Question: I have read an audio track several times, written to various files, and then compared the files. Unfortunately I notice that the files are completely different, although the audio data sounds fine. Surely this is not normal - I thought that the data is stored digitally -- the files ought to be identical!
Answer: It is true that the data is stored in digital form. Even so, it is difficult for your CD player, your CD-ROM drive and your CD-burner to control an audio track with exact precision. Even the better CD-ROM drives do not always begin reading an audio track at exactly the same byte. The result is that the bytes in the two image files are slightly out of synch (for example, the TEAC CD516S V1.0D tends to vary between 20 to 100 bytes).

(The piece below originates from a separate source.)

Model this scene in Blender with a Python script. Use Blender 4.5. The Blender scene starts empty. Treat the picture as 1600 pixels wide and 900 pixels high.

A byte comparison of such image files will leave the impression that the files differ greatly from one another - in reality, there are merely slightly out of synch by a small number of bytes. One second of music corresponds to 176400 bytes. So, if the drive starts reading 100 bytes too late, you are actually losing a mere 0.0006 seconds of music.
Since there are on error reports and correction for audio data, it is certainly possible that differing data is transferred from time to time, especially if the medium is not of the highest quality. Whether these disturbances are extreme or not very much depends on your CD-ROM drive. Some CD-ROM drives are very good at reading scratched CDs, while others will transfer corrupted data.